6. In this step, you will enable interrupts on the other button (pin 1). Remember to check which Port/pin Arduino pin 1 is on, and which EIC index corresponds to that port pin. You will then change the EIC_Handler function such that the external LED toggles between on and off whenever the pin 1 button is pressed, and the on-board LED toggles between on and off whenever the pin 0 button is pressed:

   1. You should configure both LEDs as outputs, just like you did for the on-board LED in Step 3.

   2. You should configure pin 1 the same was you did pin 0, by writing the corresponding registers. Note that the EIC handles all external interrupts on all pins, so your GCLK configuration shouldn’t change. You will, however, need to enable some extra bits on the three EIC configuration registers.

   3. When an interrupt is triggered and the EIC_Handler function is called, you can check which EIC index is responsible for the interrupt by reading the INTFLAG register and seeing which bit is a 1. After handling the interrupt, you then write a 1 to that bit again to clear the interrupt. This may not seem intuitive, but that is why this register is called the Interrupt Flag Status and Clear register (see 21.6.3).

      How would you check if a bit at a certain index of a register is set? Refer back to pre-lab Question 2 and discuss with your partner.

      Implement this check to determine which button was pushed, and toggle the external LED when the pin 1 button is pressed and the on-board LED when the pin 0 button is pressed. Don’t worry about handling the case where both buttons are pressed at the same time.

   4. Finish writing your code, and upload, run, and debug it. When it is working, check it off with your TA.

   5. Save the code as registers2.ino to be submitted later.

7. You can do this last step during lab with your partner, or alone after the lab. This step requires your Arduino but doesn’t require you to build any circuits.

   1. Create a new sketch that declares and initializes two global variables (of types(s) of your choosing), three local variables in the setup() function, and an empty helper() function. Initialize Serial in setup() and use it to print something in loop() (you can make loop() print once by adding a while(true); at the end of loop()).

   2. Using Serial.println(...) in the setup() function, print out the memory addresses of: both global variables, all three local variables, the loop() function, and the setup() function, and one of the registers you used in this lab in hexadecimal. You can access the address of a variable, function, or register by preceding it with &: &varname or &loop or &(PERIPHERAL->REGNAME.reg) (don’t put the parentheses after the function name, because you are not calling the function). You can print something in hex using the syntax below Serial.println((unsigned int) thing_to_print, HEX). It will be helpful to precede each address with a helpful label, e.g.

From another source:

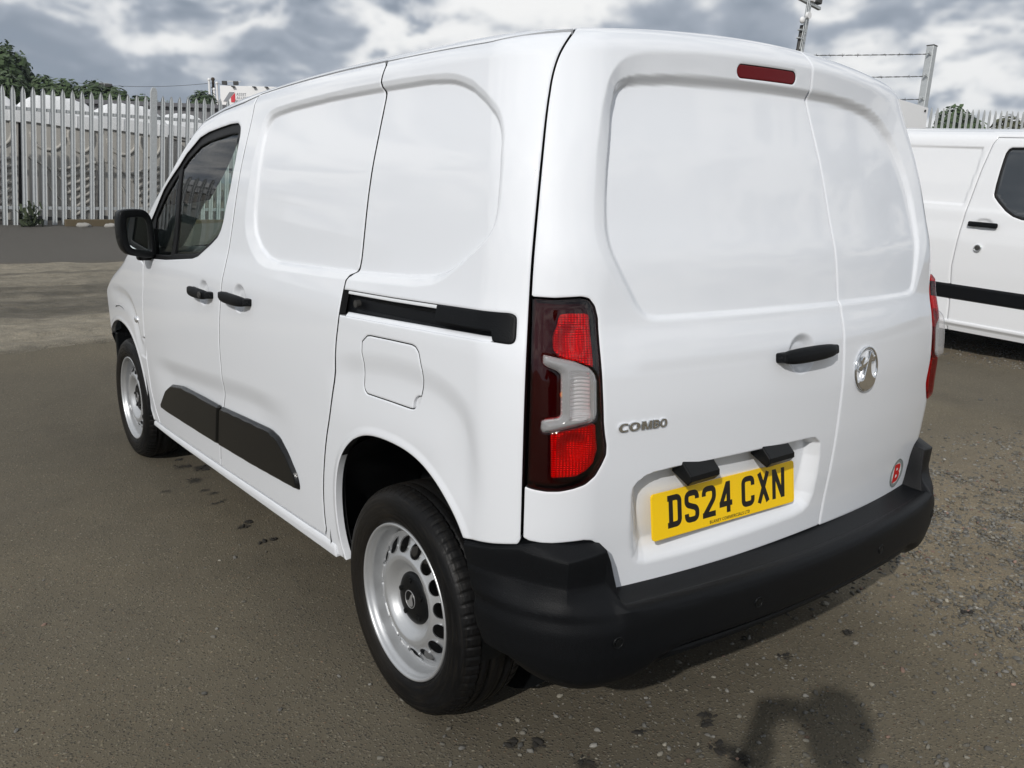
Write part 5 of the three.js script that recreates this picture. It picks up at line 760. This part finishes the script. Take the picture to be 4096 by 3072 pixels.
// ------------------------------------------------------------------ loose gravel and dark clods
{
  const r = rng(123); const shape = seed => { const g = mergeVertices(new THREE.IcosahedronGeometry(1, 1).deleteAttribute('uv').deleteAttribute('normal')); const p = g.attributes.position; for (let i = 0; i < p.count; i++) { const f = 1 + .5 * noise(p.getX(i) * 1.3 + seed * 9, p.getY(i) * 1.3, p.getZ(i) * 1.3); p.setXYZ(i, p.getX(i) * f, p.getY(i) * f * .62, p.getZ(i) * f * .8); } g.computeVertexNormals(); return g; };
  const mat = new THREE.MeshStandardMaterial({ color: 0xffffff, roughness: .9 }), m4 = new THREE.Matrix4(), q = new THREE.Quaternion(), e = new THREE.Euler();
  for (let k = 0; k < 4; k++) {
    const N = 20000, im = new THREE.InstancedMesh(shape(k), mat, N); im.name = numbered('gravel'); im.userData = { kind: 'stuff' }; let n = 0, guard = 0;
    while (n < N && guard++ < 900000) {
      const far = r() < .5, x = far ? 1 + r() * 8 : -2.6 + r() * 5.2, z = far ? -3.4 + r() * 4.4 : -2.2 + r() * 3.0, gr = gravelAt(x, z); if (r() > gr * (.25 + .9 * sstep(-.25, .3, fbm(x * 2.4, z * 2.4, 9, 4))) + (x > -.9 && z > -.6 ? .10 : .006)) continue;
      const s = .0020 + .0075 * Math.pow(r(), 3.6) + (r() < .008 ? .008 * r() : 0); e.set(r() * .6 - .3, r() * 6.28, r() * .6 - .3); q.setFromEuler(e); m4.compose(new THREE.Vector3(x, groundY(x, z) + .006 * noise(x * 1.3, z * 1.3, 3) + gr * .009 * fbm(x * 4, z * 4, 5, 3) + s * .2, z), q, new THREE.Vector3(s * 1.25, s, s)); im.setMatrixAt(n, m4);
      const v = .075 + .13 * Math.pow(r(), 1.8) + (r() < .02 ? .12 : 0), w = r(); im.setColorAt(n, w > .96 ? lin(v * 1.3, v * .85, v * .65) : w > .5 ? lin(v * 1.08, v, v * .82) : lin(v * 1.02, v * .98, v * .88)); n++;
    }
    im.count = n; im.castShadow = im.receiveShadow = true; im.computeBoundingSphere(); scene.add(im);
  }
  const im = new THREE.InstancedMesh(shape(7), new THREE.MeshStandardMaterial({ color: lin(.018, .016, .013), roughness: .95 }), 150); im.name = 'dirt_clods'; im.userData = { kind: 'stuff' }; 
  for (let n = 0; n < 150; n++) { const st = STAINS[n % STAINS.length], x = st[0] + (r() - .5) * st[2] * 1.8, z = st[1] + (r() - .5) * st[2] * 1.8, s = .004 + .008 * r() * r(); e.set(0, r() * 6.28, 0); q.setFromEuler(e); m4.compose(new THREE.Vector3(x, groundY(x, z) + s * .1, z), q, new THREE.Vector3(s * 1.6, s, s)); im.setMatrixAt(n, m4); }
  im.castShadow = im.receiveShadow = true; scene.add(im);
  const lr = rng(66), leaf = []; for (let k = 0; k < 7; k++) { const x = 2.5 + lr() * 4, z = -2.6 + lr() * 2.2; leaf.push(new THREE.CircleGeometry(.010 + .008 * lr(), 6).scale(1.6, .8, 1).rotateX(-QP + .3 * (lr() - .5)).rotateY(lr() * 6).translate(x, groundY(x, z) + .018, z)); } struct('leaf_litter', merge(leaf), std([.20, .12, .03], .8), 'stuff');
}
// ------------------------------------------------------------------ the photographer, standing behind the viewpoint; only the shadow falls into the picture
{
  const vd = new THREE.Vector3(0, 0, -1).applyEuler(new THREE.Euler(0, camera.rotation.y, 0)), rt = new THREE.Vector3(-vd.z, 0, vd.x), cp = camera.position;
  const t = thing('person', 'person in dark jacket and jeans holding up a small camera in both hands', 'person', [cp.x - vd.x * .46, groundY(cp.x, cp.z), cp.z - vd.z * .46]); t.rotation.y = camera.rotation.y;
  // local: x right, y up, -z forward; the camera is at z = -.46, y = 1.40
  const capsule = (p, a, b, ra, rb) => { const dx = b[0] - a[0], dy = b[1] - a[1], dz = b[2] - a[2], l = dx * dx + dy * dy + dz * dz, s = clamp(((p[0] - a[0]) * dx + (p[1] - a[1]) * dy + (p[2] - a[2]) * dz) / l); return hypot(p[0] - a[0] - dx * s, p[1] - a[1] - dy * s, p[2] - a[2] - dz * s) - lerp(ra, rb, s); };
  const smin = (a, b, k) => { const h = clamp(.5 + .5 * (b - a) / k); return lerp(b, a, h) - k * h * (1 - h); };
  const meshField = (bones, lo, size, res, k, mat, name, parent) => {
    const mc = new MarchingCubes(res, mat, false, false, 120000); mc.isolation = 0; const n = mc.size; 
    for (let z = 0; z < n; z++) for (let y = 0; y < n; y++) for (let x = 0; x < n; x++) { const p = [lo[0] + size * (x / (n / 2) - 1), lo[1] + size * (y / (n / 2) - 1), lo[2] + size * (z / (n / 2) - 1)]; let d = 9; for (const b of bones) d = smin(d, capsule(p, ...b), k); mc.field[z * n * n + y * n + x] = -d; }
    mc.update(); const c = mc.count, g = new THREE.BufferGeometry(); const P = new Float32Array(mc.positionArray.slice(0, c * 3)), N = new Float32Array(mc.normalArray.slice(0, c * 3)); for (let i = 0; i < P.length; i += 3) { P[i] = lo[0] + size * P[i]; P[i + 1] = lo[1] + size * P[i + 1]; P[i + 2] = lo[2] + size * P[i + 2]; }
    g.setAttribute('position', new THREE.BufferAttribute(P, 3)); g.setAttribute('normal', new THREE.BufferAttribute(N, 3)); g.setAttribute('uv', new THREE.BufferAttribute(new Float32Array(c * 2), 2)); return part(name, g, mat, parent);
  };
  const bones = [];
  for (const s of [-1, 1]) {
    bones.push([[s * .10, .06, .02], [s * .10, .48, .01], .055, .062], [[s * .10, .48, .01], [s * .095, .90, .03], .066, .092], [[s * .10, .045, .05], [s * .11, .035, -.14], .048, .038]);
    bones.push([[s * .175, 1.40, .04], [s * .27, 1.13, -.12], .068, .060], [[s * .27, 1.13, -.12], [s * .085, 1.345, -.34], .058, .042]);
  }
  bones.push([[0, .93, .03], [0, 1.12, .03], .135, .135], [[-.06, 1.15, .03], [-.06, 1.36, .03], .125, .115], [[.06, 1.15, .03], [.06, 1.36, .03], .125, .115], [[-.13, 1.40, .04], [.13, 1.40, .04], .07, .07], [[0, 1.42, .04], [0, 1.53, .0], .058, .054]);
  meshField(bones, [0, .84, 0], .90, 104, .035, M.jacket, 'body', t);
  const head = [[[0, 1.585, -.03], [0, 1.635, .01], .072, .086], [[0, 1.56, -.065], [0, 1.60, -.075], .045, .05], [[0, 1.60, -.118], [0, 1.585, -.128], .012, .015], [[-.078, 1.60, .0], [-.082, 1.615, .005], .014, .016], [[.078, 1.60, .0], [.082, 1.615, .005], .014, .016], [[-.025, 1.552, -.098], [.025, 1.552, -.098], .010, .010], [[0, 1.50, 0], [0, 1.56, -.02], .052, .056]];
  meshField(head, [0, 1.60, -.02], .17, 56, .012, M.skin, 'head', t);
  for (const s of [-1, 1]) part('eye', new THREE.SphereGeometry(.011, 12, 8).translate(s * .032, 1.612, -.098), M.white, t);
  part('hair', new THREE.SphereGeometry(.098, 24, 16, 0, 2 * PI, 0, PI * .52).rotateX(.35).scale(.92, 1.0, 1.1).translate(0, 1.632, .012), M.hair, t);
  part('jeans', [...[-1, 1].flatMap(s => [rod([s * .10, .07, .02], [s * .10, .48, .01], .070, 20, .078), rod([s * .10, .47, .01], [s * .096, .93, .03], .078, 20, .110)])], M.denim, t);
  for (const s of [-1, 1]) { // hands closed round the ends of the camera
    const hb = [[[s * .085, 1.345, -.34], [s * .078, 1.375, -.37], .033, .030], [[s * .080, 1.372, -.362], [s * .072, 1.395, -.385], .030, .026]];
    for (let f = 0; f < 4; f++) { const y = 1.365 + f * .017, L = [.020, .026, .028, .022][f]; hb.push([[s * .078, y, -.378], [s * (.078), y + .002, -.40], .0098, .0092], [[s * .078, y + .002, -.40], [s * (.070 - L * .2), y + .003, -.425], .0092, .0086], [[s * (.070 - L * .2), y + .003, -.425], [s * (.056 - L * .6), y + .003, -.434], .0086, .0078]); }
    hb.push([[s * .070, 1.368, -.365], [s * .052, 1.374, -.378], .0115, .0105], [[s * .052, 1.374, -.378], [s * .034, 1.384, -.384], .0105, .009]);
    meshField(hb, [s * .065, 1.385, -.39], .085, 56, .006, M.skin, 'hand', t);
  }
  const cam = thing('camera', 'small black compact camera held up in both hands of the photographer', 'camera', [t.position.x, t.position.y, t.position.z]); cam.rotation.y = t.rotation.y; const cy = cp.y - t.position.y;
  part('body', new RoundedBoxGeometry(.105, .062, .026, 4, .008).translate(0, cy - .004, -.405), M.bone, cam); part('lens', new THREE.CylinderGeometry(.021, .023, .016, 28).rotateX(QP).translate(0, cy, -.425), M.blackSmooth, cam); part('screen', box(.07, .045, .002, -.01, cy - .004, -.391), M.glass2, cam);
  finish(t);
}
// ------------------------------------------------------------------ thin summer haze far off
scene.fog = new THREE.FogExp2(new THREE.Color().setRGB(.50, .56, .63), .0006);
scene.updateMatrixWorld(true);
renderer.render(scene, camera);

      Serial.print("A local variable: ");
      Serial.println((unsigned int) &local_var, HEX);
      

   3. Now declare two global variables of type int*: addr and addr_static. In the helper() function, declare and initialize a local variable of type int. Write down the value you initialized this variable to. In helper(), store the address of this variable into addr (to get the address of a variable, precede it with &, i.e. addr = &var). Also create a local static variable in helper(), and store its address in addr_static. Back in the setup() function, call helper() and then dereference addr and addr_static to print the values stored at their addresses (to dereference, use *, e.g. Serial.println(*addr)). Also print the values of addr and static_addr (since they’re pointers that store addresses, you can just print them using e.g. Serial.println((unsigned int) addr)).

   4. Make sure both partners have a copy of the output to refer to in the lab writeup.

   5. At the very end of the setup() function, include the following code:

      int* corrupt_loop = (int*) &loop;
      *corrupt_loop = 32580; // can use any nonsense value
      

      Run the code. What do you notice (hint: what is missing that existed in the previous output?) You will be asked to explain this in the writeup.

      Note: after doing this, try to upload a new sketch, like BareMinimum, to the board. The IDE should hang. You can reset the bootloader of the Arduino by double-pressing the reset button, which should allow you to upload the sketch (check to see if the port that the Arduino is on has changed when you reset the bootloader).

8. Turn in your work:

   1. Save your code from steps 4c and 6e. Upload this to the “Lab 3 Code” assignment on Gradescope (include all partner(s) on the submission).

   2. INDIVIDUALLY, complete the Lab 3 writeup assignment on Gradescope.